Sir Henry Seton-Karr (1853-1914) was an English explorer, hunter and a conservative politician who sat in the House of Commons from 1885 to 1906.
He was the son of George Berkeley Seton-Karr of the Indian Civil Service. He was educated at Harrow School and Corpus Christi College, University of Oxford, where he obtained a Master of Arts in Law.
I first encountered him as “Lord Carr” in an account of buffalo hunting with Napoleon Bonaparte Earnest. N.B. “Boney” Earnest was himself a true western character who had scouted, fought Indians and been a professional buffalo hunter. Buffalo Bill Cody said Earnest was “two of the three greatest liars in Wyoming.”
Earnest eventually established the Pick Ranch west of Casper, Wyoming, which Seton-Karr acquired a financial interest in. Seton-Karr had hunted red stags in Norway, and when he saw the head of a bull elk in a storefront on the Strand in London, he determined to hunt one himself.
He was put in touch with Earnest through a mutual friend and began to hunt in the mountainous regions of Wyoming in 1877. (His accounts of hunting and fishing are recorded in his self-published book My Sporting Holidays.) Using a Purdey double rifle in .500 Express, he shot 30 bull elk, 13 grizzly bears, four bighorn rams and unknown numbers of deer and antelope. Before we cry foul, we should recall that those were very different times from ours.
We have the photographs thanks to his efforts to make a visual record of some of his trophies. Accompanied by (from left to right) Lord George Travillion, Lord Fell, Frank and Boney Earnest, Charles Cummings and Lord Napier, he was in on the kill of the largest bull buffalo Boney Earnest had ever seen. Seton-Karr is not in the photo because he was behind the camera.

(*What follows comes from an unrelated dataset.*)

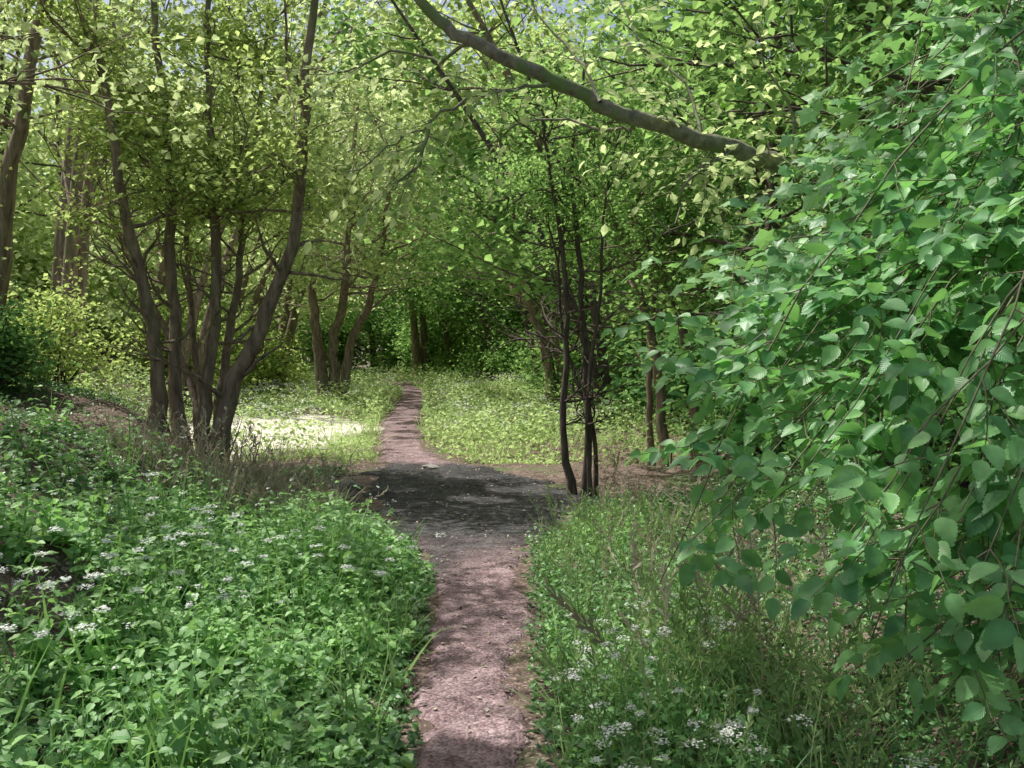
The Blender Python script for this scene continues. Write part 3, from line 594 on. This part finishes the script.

Fascinated by the fact that many Westerners openly went armed to the teeth, he penned the following:
It has been said that [the] abolition of dueling in England has been followed by a loss of courtesy and politeness between man and man, and by a general deterioration of the outward fashion of speech and manners of society as compared with the more ceremonious intercourse of a century ago. However this may be, there is no doubt that the law of the revolver, to some extent, at all events operated to make western intercourse polite.
To quote the late Col. Jeff Cooper, “An armed society is a polite society.”
Returning from a hunting trip in Canada where he killed an average-size bull moose, Seton-Karr was traveling first class on the Empress of Ireland when it was rammed and sank in the St. Lawrence River on May 29, 1914. In the late 1980s a section of moose antler was recovered from the wrecked ship by an Ontario salvage diver named John Reekie.
It is unknown what became of Seton-Karr’s rifle.